(INFORMATION GIVEN)
▼▼▼
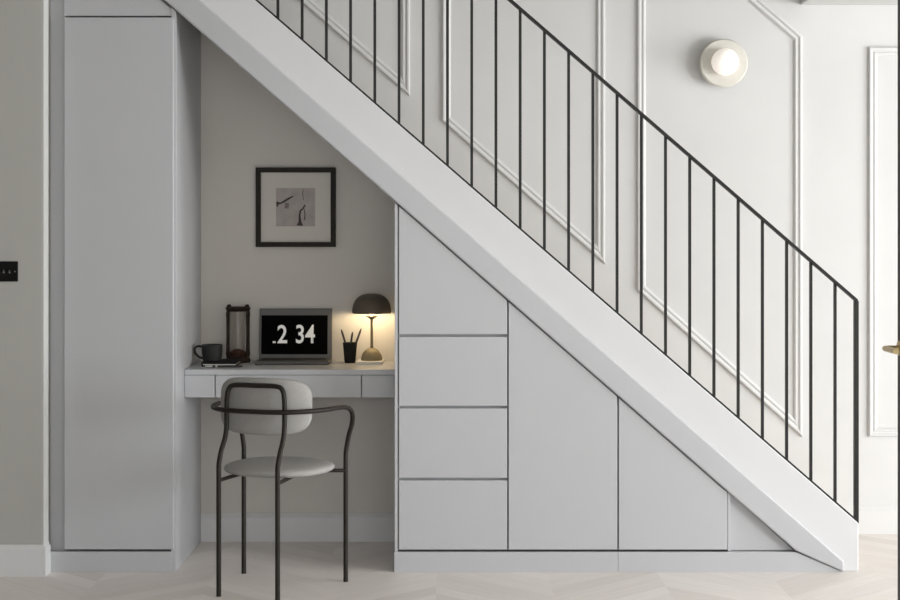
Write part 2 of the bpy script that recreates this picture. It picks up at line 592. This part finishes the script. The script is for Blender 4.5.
▲▲▲
▼▼▼
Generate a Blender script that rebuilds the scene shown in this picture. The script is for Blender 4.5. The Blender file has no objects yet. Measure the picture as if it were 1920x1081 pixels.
▲▲▲
▼▼▼
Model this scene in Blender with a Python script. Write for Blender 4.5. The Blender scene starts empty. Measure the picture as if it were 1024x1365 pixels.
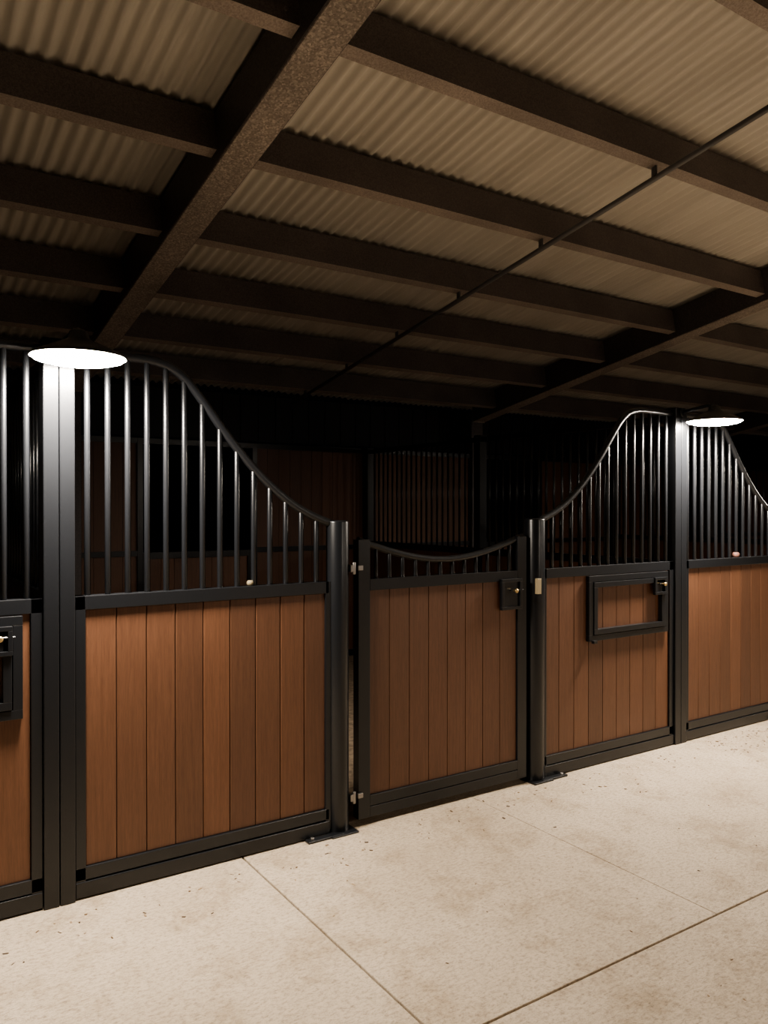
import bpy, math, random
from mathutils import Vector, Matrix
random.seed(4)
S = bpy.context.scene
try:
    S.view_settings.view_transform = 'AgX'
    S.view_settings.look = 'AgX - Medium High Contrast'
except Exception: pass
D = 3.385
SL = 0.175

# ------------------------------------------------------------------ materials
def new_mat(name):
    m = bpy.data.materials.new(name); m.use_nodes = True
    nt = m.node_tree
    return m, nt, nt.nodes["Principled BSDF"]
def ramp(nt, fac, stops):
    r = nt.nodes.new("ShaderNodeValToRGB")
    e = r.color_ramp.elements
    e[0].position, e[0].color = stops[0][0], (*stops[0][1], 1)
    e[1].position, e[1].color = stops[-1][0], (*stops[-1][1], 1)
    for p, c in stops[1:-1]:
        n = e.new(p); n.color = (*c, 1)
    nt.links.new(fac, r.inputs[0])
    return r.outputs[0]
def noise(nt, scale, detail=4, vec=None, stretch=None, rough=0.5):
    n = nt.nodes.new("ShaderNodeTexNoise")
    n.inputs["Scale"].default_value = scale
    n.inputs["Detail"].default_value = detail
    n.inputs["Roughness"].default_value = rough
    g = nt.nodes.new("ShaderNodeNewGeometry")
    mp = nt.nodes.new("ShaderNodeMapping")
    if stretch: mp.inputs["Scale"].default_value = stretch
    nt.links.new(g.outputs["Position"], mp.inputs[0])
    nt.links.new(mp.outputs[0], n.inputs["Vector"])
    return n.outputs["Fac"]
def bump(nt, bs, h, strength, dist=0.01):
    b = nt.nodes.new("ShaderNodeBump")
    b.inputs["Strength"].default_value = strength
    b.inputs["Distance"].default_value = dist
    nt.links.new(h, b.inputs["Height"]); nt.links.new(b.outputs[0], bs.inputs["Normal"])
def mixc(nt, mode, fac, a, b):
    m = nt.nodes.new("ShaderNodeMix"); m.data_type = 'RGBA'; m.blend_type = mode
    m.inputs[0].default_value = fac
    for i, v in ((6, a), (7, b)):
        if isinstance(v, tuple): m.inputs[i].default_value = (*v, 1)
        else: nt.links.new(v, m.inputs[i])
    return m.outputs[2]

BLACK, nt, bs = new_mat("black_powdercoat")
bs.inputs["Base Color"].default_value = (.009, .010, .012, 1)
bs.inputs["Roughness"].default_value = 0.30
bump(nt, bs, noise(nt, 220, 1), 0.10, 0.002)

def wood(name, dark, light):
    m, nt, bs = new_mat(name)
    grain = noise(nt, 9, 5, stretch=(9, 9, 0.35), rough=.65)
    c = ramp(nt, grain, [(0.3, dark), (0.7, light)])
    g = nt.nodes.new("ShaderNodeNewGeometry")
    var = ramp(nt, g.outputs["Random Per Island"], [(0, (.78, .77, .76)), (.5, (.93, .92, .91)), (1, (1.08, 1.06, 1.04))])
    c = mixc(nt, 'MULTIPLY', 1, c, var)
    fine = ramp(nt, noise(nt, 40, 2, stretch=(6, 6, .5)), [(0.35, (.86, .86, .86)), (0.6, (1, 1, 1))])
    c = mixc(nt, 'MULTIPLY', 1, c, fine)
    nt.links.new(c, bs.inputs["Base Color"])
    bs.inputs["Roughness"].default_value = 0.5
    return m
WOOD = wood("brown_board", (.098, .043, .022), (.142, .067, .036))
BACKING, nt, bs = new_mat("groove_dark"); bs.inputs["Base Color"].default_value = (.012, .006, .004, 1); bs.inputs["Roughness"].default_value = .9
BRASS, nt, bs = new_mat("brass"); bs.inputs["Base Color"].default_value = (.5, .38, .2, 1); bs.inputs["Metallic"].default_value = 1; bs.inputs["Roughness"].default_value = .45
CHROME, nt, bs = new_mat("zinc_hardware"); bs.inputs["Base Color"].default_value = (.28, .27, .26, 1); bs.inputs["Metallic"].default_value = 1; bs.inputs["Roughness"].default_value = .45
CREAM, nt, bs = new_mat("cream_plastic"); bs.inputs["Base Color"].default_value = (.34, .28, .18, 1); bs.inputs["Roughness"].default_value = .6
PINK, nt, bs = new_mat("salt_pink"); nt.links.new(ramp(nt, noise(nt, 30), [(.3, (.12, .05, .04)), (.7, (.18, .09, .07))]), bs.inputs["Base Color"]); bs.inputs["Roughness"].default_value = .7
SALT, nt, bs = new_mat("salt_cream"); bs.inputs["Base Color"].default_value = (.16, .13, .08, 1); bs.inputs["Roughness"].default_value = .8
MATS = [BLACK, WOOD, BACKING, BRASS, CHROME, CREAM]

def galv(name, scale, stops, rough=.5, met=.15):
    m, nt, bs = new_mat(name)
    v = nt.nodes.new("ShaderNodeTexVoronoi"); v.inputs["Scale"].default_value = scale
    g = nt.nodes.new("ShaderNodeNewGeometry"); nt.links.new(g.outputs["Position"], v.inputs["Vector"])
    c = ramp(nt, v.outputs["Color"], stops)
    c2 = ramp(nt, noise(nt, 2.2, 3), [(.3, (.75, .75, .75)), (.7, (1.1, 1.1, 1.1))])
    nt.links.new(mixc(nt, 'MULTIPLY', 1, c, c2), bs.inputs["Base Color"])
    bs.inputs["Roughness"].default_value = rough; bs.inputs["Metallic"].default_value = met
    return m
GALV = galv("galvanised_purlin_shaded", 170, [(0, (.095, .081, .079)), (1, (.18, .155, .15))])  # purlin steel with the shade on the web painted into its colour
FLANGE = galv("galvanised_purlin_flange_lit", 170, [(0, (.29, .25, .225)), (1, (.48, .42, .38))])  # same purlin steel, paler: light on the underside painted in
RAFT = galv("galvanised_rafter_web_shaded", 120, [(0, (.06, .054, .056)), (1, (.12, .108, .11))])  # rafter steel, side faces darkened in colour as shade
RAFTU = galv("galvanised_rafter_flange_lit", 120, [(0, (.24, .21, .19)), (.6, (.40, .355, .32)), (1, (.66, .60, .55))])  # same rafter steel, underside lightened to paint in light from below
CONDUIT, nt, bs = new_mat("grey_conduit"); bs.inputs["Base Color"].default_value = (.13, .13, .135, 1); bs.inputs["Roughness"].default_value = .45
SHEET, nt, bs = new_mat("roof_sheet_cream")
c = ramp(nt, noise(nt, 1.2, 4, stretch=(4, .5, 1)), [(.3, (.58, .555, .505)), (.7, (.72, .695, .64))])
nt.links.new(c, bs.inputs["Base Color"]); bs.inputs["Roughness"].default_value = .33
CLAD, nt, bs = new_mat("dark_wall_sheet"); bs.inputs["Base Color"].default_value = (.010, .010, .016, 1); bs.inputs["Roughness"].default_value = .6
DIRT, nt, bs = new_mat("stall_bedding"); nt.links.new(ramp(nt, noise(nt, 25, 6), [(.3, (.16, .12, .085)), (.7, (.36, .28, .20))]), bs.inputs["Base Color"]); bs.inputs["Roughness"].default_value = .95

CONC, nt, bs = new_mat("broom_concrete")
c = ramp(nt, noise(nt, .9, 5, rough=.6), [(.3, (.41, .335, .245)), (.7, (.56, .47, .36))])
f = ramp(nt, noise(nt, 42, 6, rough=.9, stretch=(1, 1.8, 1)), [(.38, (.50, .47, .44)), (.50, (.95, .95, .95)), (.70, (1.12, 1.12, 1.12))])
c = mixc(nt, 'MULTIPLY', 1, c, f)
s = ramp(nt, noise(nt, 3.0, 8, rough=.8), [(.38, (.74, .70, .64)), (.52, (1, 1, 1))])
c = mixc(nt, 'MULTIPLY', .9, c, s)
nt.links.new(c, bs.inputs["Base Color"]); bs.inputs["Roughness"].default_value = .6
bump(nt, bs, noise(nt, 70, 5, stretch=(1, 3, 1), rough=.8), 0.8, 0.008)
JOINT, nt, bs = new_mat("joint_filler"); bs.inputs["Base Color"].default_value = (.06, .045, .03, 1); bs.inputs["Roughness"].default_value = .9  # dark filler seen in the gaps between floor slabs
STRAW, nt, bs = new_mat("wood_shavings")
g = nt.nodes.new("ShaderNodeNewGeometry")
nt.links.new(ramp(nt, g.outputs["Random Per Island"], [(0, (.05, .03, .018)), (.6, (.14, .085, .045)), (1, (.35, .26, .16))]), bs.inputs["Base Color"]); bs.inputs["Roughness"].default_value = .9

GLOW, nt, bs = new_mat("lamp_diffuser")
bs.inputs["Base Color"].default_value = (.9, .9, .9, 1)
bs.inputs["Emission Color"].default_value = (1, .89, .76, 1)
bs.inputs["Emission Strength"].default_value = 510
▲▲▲
(SET PROBLEM)
Each line from the one holding "(.48, .42, .38))])" to the one holding "DIRT, nt, bs", those two included, is to be transcribed exactly, and no other line.

(RESULT OF THE EXERCISE)
FLANGE = galv("galvanised_purlin_flange_lit", 170, [(0, (.29, .25, .225)), (1, (.48, .42, .38))])  # same purlin steel, paler: light on the underside painted in
RAFT = galv("galvanised_rafter_web_shaded", 120, [(0, (.06, .054, .056)), (1, (.12, .108, .11))])  # rafter steel, side faces darkened in colour as shade
RAFTU = galv("galvanised_rafter_flange_lit", 120, [(0, (.24, .21, .19)), (.6, (.40, .355, .32)), (1, (.66, .60, .55))])  # same rafter steel, underside lightened to paint in light from below
CONDUIT, nt, bs = new_mat("grey_conduit"); bs.inputs["Base Color"].default_value = (.13, .13, .135, 1); bs.inputs["Roughness"].default_value = .45
SHEET, nt, bs = new_mat("roof_sheet_cream")
c = ramp(nt, noise(nt, 1.2, 4, stretch=(4, .5, 1)), [(.3, (.58, .555, .505)), (.7, (.72, .695, .64))])
nt.links.new(c, bs.inputs["Base Color"]); bs.inputs["Roughness"].default_value = .33
CLAD, nt, bs = new_mat("dark_wall_sheet"); bs.inputs["Base Color"].default_value = (.010, .010, .016, 1); bs.inputs["Roughness"].default_value = .6
DIRT, nt, bs = new_mat("stall_bedding"); nt.links.new(ramp(nt, noise(nt, 25, 6), [(.3, (.16, .12, .085)), (.7, (.36, .28, .20))]), bs.inputs["Base Color"]); bs.inputs["Roughness"].default_value = .95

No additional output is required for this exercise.